OCAK-ŞUBAT 2019 / ANADOLUNUN TADI TUZU

Isparta’nın yöresel lezzeti: kabune


Gülhan ALTUNTAY    

10.01.2019 

Son yıllarda, asırlardır düğün yemeği olarak sunulan kabune restoran menülerinde de yer alıyor.
Isparta, ağız tadına düşkün olanlar için eşsiz lezzetler sunuyor.

Isparta, Akdeniz, Ege ve İç Anadolu Bölgelerinin arasında geçiş yolu olması nedeniyle hemen herkesin bir şekilde yolunun düştüğü bir kent.
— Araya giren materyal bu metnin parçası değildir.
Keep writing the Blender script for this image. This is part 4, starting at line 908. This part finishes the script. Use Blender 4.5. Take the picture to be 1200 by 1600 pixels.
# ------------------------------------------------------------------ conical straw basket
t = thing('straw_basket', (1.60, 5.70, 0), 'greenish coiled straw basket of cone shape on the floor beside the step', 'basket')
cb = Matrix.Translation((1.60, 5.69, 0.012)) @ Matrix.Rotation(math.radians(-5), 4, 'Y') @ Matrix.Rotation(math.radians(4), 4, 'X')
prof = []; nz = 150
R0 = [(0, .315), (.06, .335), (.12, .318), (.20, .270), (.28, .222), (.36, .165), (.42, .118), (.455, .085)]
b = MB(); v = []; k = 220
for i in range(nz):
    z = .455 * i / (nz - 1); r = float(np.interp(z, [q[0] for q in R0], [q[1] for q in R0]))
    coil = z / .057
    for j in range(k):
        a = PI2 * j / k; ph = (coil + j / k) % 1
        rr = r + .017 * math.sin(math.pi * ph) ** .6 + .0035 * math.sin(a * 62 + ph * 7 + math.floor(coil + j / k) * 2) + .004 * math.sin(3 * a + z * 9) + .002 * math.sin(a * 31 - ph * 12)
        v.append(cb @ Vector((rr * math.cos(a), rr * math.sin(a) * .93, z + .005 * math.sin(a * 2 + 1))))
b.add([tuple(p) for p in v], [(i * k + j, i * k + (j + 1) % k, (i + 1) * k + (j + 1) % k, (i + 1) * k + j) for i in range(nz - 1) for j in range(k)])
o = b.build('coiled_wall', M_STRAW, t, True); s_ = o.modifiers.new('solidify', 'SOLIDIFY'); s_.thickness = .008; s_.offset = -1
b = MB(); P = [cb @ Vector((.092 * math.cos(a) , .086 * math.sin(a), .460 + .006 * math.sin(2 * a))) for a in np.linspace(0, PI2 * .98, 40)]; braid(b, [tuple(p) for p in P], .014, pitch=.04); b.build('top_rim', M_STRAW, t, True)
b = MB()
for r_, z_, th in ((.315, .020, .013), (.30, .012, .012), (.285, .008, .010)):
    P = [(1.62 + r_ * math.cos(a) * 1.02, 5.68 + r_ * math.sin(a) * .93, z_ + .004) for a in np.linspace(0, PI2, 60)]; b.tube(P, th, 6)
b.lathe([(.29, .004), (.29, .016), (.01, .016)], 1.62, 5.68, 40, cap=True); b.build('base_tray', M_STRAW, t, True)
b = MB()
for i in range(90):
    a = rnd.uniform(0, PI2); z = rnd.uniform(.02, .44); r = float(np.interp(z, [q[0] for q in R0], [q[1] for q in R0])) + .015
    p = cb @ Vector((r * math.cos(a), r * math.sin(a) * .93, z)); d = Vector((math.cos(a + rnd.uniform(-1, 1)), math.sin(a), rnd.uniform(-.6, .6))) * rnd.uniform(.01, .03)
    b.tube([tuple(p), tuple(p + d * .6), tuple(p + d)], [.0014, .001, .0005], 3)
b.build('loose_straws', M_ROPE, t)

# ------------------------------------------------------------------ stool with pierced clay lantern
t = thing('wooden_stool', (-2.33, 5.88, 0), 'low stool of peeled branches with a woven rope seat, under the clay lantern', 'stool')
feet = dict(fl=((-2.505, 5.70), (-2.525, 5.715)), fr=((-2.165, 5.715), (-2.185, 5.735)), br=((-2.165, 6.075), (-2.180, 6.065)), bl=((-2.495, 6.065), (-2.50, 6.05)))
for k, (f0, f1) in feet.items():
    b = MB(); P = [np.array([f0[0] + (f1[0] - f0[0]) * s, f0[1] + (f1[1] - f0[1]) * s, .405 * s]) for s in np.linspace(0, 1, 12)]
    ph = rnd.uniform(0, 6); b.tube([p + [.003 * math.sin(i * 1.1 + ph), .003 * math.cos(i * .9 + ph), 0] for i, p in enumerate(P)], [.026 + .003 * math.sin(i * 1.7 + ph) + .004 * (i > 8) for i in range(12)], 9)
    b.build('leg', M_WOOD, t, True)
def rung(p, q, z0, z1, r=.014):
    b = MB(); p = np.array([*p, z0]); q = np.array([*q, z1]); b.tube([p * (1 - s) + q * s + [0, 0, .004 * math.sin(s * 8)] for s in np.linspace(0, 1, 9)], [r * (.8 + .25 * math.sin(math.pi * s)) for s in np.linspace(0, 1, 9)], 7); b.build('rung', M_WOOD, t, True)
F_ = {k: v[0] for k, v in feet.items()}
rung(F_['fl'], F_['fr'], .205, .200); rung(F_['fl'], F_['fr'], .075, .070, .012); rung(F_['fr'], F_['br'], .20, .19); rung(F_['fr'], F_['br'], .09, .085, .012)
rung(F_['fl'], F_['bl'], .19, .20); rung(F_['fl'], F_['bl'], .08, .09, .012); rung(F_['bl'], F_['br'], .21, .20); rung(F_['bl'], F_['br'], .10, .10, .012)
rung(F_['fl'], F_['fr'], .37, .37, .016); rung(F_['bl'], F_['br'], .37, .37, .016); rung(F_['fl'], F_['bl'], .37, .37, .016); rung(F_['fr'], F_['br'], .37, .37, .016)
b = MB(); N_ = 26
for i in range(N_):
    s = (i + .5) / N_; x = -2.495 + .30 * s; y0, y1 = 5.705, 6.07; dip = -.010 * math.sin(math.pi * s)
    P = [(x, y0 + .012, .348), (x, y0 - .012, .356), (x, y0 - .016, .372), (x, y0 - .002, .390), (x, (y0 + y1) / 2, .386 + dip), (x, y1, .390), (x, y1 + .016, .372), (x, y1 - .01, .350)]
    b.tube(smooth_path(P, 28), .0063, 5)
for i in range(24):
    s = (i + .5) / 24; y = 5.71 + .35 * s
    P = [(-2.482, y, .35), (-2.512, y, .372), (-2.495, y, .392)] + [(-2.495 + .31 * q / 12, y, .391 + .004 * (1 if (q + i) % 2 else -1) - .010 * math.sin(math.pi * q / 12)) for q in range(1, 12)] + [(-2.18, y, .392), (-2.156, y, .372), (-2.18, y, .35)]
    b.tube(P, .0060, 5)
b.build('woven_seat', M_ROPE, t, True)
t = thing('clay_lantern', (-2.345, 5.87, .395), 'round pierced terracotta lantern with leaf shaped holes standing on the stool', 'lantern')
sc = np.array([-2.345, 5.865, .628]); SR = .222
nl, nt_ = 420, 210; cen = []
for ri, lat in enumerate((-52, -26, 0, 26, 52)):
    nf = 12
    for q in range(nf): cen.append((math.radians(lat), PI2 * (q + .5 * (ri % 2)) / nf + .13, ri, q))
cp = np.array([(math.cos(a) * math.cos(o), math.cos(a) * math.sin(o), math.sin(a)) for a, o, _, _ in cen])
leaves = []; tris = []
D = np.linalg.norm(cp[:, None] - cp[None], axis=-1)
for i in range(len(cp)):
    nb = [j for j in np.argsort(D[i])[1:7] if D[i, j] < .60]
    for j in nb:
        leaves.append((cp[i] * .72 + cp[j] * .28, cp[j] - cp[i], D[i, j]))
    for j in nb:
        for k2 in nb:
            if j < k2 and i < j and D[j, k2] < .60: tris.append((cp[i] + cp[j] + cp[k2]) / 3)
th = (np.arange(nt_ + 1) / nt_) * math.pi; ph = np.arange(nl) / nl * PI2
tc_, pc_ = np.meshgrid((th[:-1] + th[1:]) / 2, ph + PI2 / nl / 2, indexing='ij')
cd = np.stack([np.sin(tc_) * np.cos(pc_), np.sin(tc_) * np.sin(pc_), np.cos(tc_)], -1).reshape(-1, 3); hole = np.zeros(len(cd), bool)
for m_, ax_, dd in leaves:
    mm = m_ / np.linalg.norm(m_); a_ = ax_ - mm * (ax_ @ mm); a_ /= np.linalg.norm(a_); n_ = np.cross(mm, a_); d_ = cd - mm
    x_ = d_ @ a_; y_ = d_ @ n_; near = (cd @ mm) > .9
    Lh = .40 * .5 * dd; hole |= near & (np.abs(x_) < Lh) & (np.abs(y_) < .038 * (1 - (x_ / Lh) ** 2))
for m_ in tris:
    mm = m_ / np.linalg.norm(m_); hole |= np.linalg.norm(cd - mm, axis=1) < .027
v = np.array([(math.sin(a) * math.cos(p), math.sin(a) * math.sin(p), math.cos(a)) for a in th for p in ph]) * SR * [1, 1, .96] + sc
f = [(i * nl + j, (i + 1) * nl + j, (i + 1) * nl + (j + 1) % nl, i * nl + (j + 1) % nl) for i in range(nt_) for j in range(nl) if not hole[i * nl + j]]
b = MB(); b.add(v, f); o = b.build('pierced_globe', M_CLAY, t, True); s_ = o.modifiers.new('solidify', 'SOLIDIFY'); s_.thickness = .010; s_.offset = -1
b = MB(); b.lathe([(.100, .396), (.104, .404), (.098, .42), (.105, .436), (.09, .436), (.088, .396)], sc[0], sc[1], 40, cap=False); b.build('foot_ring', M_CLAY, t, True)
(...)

Tarih boyunca yerleşim alanı olma özelliğini koruyan ve Pisidia olarak anılan bölgede yer alan Isparta’da ilk yerleşimin Üst Paleolitik ve Mezolitik dönemlerde olduğu biliniyor. Şehrin her ilçesinde kalıntıları bulunan bu antik kentlerin yanı sıra Türkiye’nin dördüncü büyük tatlı su gölü Eğirdir ve son yılların gözde kayak merkezleri arasında yer alan Davraz Dağı da Isparta’yı keşfetme isteği uyandırıyor.  Doğa tutkunları için Kızıldağ ve Kovada Gölü Milli Parkları, Gölcük ve Yazılı Kanyon Tabiat Parkları ile kent merkezindeki kestane ağaçlarının gölgesindeki Ayazmana görülmeye değer. Mütevazı pansiyonları, taze tatlı su ürünlerinin sunulduğu restoranları ile şehirde en çok turist çeken yer olan Eğirdir’i, Hazreti İsa’nın 12 havarisinden St. Paul’ün Hristiyanlığın ilk resmi vaazını verdiği kilise olarak kabul edilen Yalvaç izliyor.
 
Isparta, ağız tadına düşkün olanlar için de eşsiz lezzetler sunuyor.  Son yıllarda, asırlardır düğün yemeği olarak sunulan kabune restoran menülerinde de yer alıyor. Ülkemizdeki birçok yemek gibi nohut, et ve pirinçle yapılan “kabune”nin de ilk olarak nasıl yapıldığına ilişkin eskilerden aktarılan bir hikayesi var. Hikayeye göre; Gelin ile kaynanası akşama kadar tarlada çalışmış. Yorgun argın eve döndüklerinde, erkekleri akşam yemeği beklerken bulmuşlar. Kaynanasının artık parmağını bile kıpırdatamayacak kadar yorgun olduğunu gören gelin, “Ana, sen otur hele, dinlen. Ben yemeği hazırlarım” demiş. Mutfakta, bir gün önceden kalmış biraz nohut, bir parça haşlanmış et bulan gelin, bunları da katıp pirinç pilavı pişirmiş. Gelininin getirdiği, içinden mis gibi kokular yükselen bakır tencerenin kapağını merakla açan kaynanana daha önce görmediği yemeğe bakıp “Kı(z) bu ne?” diye sormuş. Kaynananın bu şaşkın feryadı  Kı-bu-ne yıllar içinde “kabune” ismine dönüşmüş. O akşam ev halkı tarafından çok beğenilen bu pilav çabuk pişmesi ve doyurucu bir yemek olması ile zamanla yaygınlaşarak düğünlerde, özel günlerde de yapılarak misafirlere sunulmaya başlanmış. Isparta’da özel günlerin vazgeçilmezi olan kabunenin tarifi ise şöyle:

Malzemeler: (6-8 kişilik)
1 su bardağı ıslatılmış dolgun pirinç 
1,5 su bardağı et suyu
1 adet tatlı kuru soğan 
1 su bardağı haşlanmış nohut
1 kâse haşlanıp didilmiş et 
Tuz, karabiber
2 çorba kaşığı tereyağı
 
YAPILIŞI
Tatlı soğan halka halka doğranıp karabiber ve tuz ile ovularak bakır bir kazanın altına konulur. Üzerine haşlanmış nohut ilave edilir. Nohudun üzerine önceden hazırlanan, haşlanmış didilmiş kuzu etleri döşenir. Bunun üzerine önceden ıslatılan dolgun pirinç dökülerek, üzerine et suyu ilave edilir ve yüksek ateşte 15 dakika kadar pişirilir. Suyunu çekmiş ve pişmiş olan pirinci ocaktan indirmeden önce üzerine kızartılan tereyağı dökülür. Daha sonra ocaktan indirilerek dinlendirmeye alınır. Geniş bir servis tepsisine tencere ters çevrilerek boşaltılır. Et ve nohut üste gelecek şekilde karabiber dökülerek servis yapılır.